The House Subcommittee on Labor-HHS-Education appropriations wrote its FY 2009 funding bill on June 19. With $8 billion more than the president's request, it sets student aid funding as a top priority, allocating $3.1 billion towards increasing the Pell Grant maximum by $169, to $4,410. If enacted, this would be combined with the automatic increase of $490, making a total Pell Grant maximum for the 2009-2010 school year $4,900. This is $100 over the president's budget request, which proposed a $69 increase in the Pell Grant maximum, for a total of $4,800 ($4,310 appropriated, plus $490 previously set-aside from the student loan programs).

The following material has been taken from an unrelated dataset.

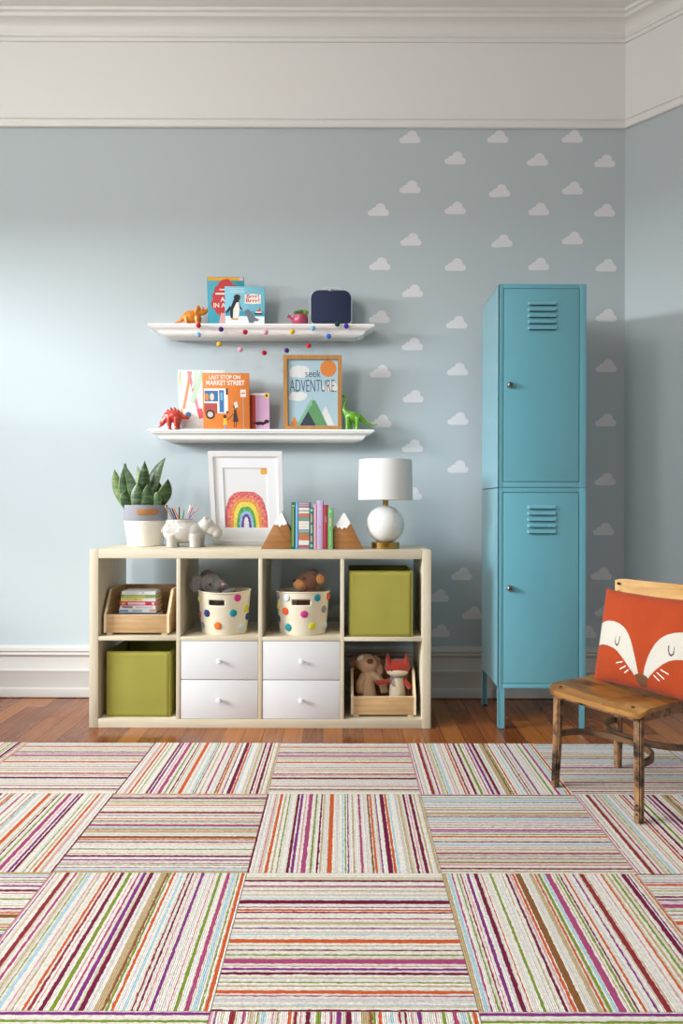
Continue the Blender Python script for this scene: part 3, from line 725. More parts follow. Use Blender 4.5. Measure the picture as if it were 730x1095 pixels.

The House bill rejects the president's budget proposal to eliminate funding for Supplemental Educational Opportunity Grants, Perkins Loans, and LEAP state grants and instead keeps those programs level funded. The House bill also slightly increases TRIO and GEAR UP.

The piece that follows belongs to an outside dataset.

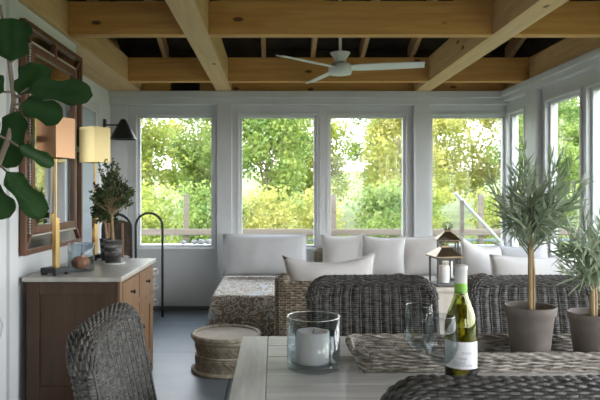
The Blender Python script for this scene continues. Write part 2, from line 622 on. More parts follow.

The Senate Subcommittee and the House Full Committee on Appropriations are scheduled to vote on this bill June 26.

How the administration reacts to the subcommittee bills will determine how much further into the process Congress ventures this year. House Appropriations Chairman David Obey (D-Wis.) has already stated that if the President Bush lobs veto threats and doesn=t offer to negotiate, Obey will hold off on further action until after the new president takes office.